Repeat the listing below word for word, stopping after the line that contains "cam.location = (0, 0, 0);".
'''
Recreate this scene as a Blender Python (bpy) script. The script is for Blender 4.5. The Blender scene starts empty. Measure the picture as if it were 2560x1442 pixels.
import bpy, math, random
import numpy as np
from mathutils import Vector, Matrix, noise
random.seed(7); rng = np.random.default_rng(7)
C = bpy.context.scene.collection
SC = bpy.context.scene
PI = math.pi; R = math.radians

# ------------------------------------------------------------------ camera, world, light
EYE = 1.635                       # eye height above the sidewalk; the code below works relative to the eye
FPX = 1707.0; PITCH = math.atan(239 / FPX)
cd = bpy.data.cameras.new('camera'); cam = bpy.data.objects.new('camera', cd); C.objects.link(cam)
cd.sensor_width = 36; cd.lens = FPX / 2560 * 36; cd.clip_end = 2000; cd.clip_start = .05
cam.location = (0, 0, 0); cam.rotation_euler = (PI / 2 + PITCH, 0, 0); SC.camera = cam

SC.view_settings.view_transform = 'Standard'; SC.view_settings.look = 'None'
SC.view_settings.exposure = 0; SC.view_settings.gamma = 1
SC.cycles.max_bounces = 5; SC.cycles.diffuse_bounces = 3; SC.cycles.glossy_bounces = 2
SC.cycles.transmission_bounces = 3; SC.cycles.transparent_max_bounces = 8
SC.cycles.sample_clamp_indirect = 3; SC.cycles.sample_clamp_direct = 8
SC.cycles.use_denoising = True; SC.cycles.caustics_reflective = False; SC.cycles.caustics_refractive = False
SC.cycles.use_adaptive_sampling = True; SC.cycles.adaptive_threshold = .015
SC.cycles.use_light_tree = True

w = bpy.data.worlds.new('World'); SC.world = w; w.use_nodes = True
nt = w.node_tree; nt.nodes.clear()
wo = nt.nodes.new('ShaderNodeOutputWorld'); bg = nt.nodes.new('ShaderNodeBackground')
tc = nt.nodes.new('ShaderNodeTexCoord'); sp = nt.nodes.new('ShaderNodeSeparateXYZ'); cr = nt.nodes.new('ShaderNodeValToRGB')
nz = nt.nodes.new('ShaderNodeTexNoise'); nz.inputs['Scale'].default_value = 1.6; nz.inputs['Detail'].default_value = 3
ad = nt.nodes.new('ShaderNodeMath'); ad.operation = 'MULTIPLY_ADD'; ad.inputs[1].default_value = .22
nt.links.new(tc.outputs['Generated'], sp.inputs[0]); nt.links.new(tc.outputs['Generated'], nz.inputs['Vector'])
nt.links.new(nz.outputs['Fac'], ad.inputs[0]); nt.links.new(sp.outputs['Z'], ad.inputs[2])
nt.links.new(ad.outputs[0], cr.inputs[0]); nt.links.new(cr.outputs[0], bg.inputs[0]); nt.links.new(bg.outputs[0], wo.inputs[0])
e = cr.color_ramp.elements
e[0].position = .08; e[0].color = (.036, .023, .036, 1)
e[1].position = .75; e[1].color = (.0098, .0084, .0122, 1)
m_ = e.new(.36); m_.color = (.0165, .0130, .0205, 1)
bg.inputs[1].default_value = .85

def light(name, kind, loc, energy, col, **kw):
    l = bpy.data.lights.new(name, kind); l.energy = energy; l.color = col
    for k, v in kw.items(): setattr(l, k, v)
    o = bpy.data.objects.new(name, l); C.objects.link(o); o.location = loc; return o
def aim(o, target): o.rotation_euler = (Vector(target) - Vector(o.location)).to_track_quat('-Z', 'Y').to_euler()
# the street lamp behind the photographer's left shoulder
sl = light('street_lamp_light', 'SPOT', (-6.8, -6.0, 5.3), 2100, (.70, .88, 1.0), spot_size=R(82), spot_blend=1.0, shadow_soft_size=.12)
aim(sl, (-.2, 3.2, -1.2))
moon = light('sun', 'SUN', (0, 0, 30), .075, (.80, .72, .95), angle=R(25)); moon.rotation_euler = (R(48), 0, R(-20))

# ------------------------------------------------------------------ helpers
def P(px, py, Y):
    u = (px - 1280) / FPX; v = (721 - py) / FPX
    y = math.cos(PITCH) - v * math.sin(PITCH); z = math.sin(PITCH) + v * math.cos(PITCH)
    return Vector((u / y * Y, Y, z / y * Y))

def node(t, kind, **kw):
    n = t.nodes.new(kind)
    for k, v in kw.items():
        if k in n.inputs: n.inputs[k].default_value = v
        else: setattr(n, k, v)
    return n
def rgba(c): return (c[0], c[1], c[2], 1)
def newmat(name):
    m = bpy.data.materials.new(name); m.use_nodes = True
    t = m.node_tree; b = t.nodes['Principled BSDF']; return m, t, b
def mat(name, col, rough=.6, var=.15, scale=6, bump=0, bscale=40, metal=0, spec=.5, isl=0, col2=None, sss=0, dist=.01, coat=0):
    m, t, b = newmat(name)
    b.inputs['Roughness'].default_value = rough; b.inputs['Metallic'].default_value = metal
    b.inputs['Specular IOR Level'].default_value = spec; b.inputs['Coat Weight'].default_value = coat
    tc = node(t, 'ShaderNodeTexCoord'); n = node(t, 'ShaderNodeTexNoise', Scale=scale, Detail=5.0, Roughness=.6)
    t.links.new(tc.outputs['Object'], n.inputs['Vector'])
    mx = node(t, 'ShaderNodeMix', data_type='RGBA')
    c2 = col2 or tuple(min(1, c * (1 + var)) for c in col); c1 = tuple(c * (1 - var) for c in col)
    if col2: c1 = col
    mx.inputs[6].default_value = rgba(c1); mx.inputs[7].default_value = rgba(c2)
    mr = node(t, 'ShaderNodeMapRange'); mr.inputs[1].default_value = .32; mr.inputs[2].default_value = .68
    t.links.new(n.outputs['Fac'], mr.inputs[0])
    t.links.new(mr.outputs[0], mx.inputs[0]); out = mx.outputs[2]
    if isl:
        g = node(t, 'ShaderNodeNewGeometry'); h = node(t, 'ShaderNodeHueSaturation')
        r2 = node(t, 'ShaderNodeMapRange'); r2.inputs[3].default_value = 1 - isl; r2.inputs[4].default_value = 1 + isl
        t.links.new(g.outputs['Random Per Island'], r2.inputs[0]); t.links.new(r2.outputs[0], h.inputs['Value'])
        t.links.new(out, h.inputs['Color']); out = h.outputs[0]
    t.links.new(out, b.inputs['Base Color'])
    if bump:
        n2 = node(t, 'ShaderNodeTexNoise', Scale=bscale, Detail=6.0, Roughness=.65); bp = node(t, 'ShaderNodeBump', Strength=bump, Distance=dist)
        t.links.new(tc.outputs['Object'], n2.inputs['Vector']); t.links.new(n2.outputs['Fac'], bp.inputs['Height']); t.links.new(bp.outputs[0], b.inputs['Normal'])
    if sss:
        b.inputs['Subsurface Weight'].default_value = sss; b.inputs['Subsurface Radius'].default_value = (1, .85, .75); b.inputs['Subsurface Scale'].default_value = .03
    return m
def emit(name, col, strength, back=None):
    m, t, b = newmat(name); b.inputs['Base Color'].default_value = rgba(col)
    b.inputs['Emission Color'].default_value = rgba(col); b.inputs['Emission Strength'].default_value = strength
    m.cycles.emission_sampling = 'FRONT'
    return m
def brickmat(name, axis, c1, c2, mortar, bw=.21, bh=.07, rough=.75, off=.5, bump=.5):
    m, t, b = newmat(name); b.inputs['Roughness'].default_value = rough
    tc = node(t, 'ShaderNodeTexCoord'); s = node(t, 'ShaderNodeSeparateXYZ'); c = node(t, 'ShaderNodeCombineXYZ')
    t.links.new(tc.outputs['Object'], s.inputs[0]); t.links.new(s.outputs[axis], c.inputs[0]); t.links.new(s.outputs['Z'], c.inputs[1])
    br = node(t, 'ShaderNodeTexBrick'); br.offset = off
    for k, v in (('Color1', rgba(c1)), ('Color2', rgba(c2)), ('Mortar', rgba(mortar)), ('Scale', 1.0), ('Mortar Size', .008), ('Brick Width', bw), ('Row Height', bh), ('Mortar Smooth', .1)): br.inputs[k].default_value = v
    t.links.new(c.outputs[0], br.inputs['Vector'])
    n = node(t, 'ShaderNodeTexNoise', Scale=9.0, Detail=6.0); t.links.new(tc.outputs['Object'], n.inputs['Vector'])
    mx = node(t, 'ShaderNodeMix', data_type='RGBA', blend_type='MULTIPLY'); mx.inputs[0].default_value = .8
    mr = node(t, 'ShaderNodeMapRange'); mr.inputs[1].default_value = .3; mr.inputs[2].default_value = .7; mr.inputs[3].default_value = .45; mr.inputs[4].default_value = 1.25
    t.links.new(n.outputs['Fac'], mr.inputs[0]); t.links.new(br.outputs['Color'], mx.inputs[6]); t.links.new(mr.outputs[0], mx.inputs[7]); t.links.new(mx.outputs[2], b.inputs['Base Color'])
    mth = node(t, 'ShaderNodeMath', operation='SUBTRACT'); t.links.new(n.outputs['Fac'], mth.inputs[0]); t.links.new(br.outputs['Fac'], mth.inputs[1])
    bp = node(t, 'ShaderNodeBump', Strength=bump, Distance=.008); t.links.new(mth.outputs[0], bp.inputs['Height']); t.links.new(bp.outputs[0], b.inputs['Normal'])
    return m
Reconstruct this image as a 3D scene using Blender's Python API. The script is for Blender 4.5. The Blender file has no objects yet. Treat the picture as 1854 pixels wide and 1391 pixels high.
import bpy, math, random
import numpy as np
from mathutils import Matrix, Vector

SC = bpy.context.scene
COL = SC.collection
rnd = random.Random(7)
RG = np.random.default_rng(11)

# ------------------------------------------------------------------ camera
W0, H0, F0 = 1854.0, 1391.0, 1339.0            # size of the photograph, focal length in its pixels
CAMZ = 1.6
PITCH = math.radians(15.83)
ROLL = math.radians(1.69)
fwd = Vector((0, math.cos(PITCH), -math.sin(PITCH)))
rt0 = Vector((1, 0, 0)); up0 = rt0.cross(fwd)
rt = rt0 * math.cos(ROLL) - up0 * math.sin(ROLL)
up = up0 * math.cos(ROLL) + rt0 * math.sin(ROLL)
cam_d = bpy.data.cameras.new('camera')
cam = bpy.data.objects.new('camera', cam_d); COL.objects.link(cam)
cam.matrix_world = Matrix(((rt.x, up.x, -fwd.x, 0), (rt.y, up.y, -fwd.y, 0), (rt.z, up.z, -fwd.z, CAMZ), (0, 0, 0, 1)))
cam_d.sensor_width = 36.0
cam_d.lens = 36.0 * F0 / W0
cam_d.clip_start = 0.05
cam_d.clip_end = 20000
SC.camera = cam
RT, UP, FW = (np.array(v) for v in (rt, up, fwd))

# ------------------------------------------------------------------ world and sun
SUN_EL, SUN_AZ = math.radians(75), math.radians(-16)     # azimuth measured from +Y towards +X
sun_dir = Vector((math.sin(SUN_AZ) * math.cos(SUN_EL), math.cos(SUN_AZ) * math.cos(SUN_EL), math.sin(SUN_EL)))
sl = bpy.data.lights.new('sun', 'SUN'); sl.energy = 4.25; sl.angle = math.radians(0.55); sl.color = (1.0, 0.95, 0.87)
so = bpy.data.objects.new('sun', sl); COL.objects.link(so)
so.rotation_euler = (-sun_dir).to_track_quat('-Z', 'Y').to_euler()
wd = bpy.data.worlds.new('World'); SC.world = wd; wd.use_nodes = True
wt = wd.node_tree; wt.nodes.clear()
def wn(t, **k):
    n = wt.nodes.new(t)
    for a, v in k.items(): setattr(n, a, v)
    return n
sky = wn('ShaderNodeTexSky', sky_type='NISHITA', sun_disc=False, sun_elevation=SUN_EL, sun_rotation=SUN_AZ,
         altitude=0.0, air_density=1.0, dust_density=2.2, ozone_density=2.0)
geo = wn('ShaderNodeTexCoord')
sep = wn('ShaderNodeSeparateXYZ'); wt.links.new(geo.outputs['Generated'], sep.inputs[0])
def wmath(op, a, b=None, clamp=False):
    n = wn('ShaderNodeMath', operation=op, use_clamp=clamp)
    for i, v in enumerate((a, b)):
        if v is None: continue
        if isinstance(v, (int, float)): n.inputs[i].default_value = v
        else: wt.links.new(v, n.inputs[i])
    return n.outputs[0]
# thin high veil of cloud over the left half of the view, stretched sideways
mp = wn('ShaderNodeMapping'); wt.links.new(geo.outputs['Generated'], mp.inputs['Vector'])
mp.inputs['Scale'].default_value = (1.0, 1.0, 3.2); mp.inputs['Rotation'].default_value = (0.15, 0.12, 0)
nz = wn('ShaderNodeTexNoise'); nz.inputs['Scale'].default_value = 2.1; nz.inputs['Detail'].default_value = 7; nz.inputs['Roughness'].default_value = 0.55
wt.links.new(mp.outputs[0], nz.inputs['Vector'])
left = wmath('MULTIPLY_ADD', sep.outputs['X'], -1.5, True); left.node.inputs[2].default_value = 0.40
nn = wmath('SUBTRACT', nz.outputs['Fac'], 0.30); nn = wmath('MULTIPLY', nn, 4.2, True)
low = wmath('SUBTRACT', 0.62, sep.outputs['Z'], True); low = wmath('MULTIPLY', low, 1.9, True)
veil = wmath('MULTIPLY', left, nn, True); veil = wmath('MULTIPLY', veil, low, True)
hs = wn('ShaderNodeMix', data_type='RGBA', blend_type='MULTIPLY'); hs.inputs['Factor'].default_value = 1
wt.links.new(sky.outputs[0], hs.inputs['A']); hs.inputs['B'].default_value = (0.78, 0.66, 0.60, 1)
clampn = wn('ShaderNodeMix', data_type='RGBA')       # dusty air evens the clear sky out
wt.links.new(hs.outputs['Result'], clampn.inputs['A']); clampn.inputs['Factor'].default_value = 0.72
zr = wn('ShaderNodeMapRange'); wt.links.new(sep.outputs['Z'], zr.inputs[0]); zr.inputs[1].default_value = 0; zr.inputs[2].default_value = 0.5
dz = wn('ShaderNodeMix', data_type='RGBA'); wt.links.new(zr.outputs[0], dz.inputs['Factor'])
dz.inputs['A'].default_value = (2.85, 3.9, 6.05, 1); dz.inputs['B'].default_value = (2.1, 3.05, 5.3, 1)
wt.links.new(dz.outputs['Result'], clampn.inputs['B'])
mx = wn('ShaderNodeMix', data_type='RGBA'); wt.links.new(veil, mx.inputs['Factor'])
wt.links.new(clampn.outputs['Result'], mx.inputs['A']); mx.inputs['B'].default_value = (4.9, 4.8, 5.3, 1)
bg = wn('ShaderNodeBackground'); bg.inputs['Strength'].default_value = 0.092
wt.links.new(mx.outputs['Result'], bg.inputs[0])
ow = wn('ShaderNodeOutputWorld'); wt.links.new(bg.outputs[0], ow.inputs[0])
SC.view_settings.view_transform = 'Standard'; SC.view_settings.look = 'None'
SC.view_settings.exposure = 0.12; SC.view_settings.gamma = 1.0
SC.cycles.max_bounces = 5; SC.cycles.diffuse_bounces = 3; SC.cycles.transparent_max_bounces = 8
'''
> TASK RESULT
Recreate this scene as a Blender Python (bpy) script. The script is for Blender 4.5. The Blender scene starts empty. Measure the picture as if it were 2560x1442 pixels.
import bpy, math, random
import numpy as np
from mathutils import Vector, Matrix, noise
random.seed(7); rng = np.random.default_rng(7)
C = bpy.context.scene.collection
SC = bpy.context.scene
PI = math.pi; R = math.radians

# ------------------------------------------------------------------ camera, world, light
EYE = 1.635                       # eye height above the sidewalk; the code below works relative to the eye
FPX = 1707.0; PITCH = math.atan(239 / FPX)
cd = bpy.data.cameras.new('camera'); cam = bpy.data.objects.new('camera', cd); C.objects.link(cam)
cd.sensor_width = 36; cd.lens = FPX / 2560 * 36; cd.clip_end = 2000; cd.clip_start = .05
cam.location = (0, 0, 0); cam.rotation_euler = (PI / 2 + PITCH, 0, 0); SC.camera = cam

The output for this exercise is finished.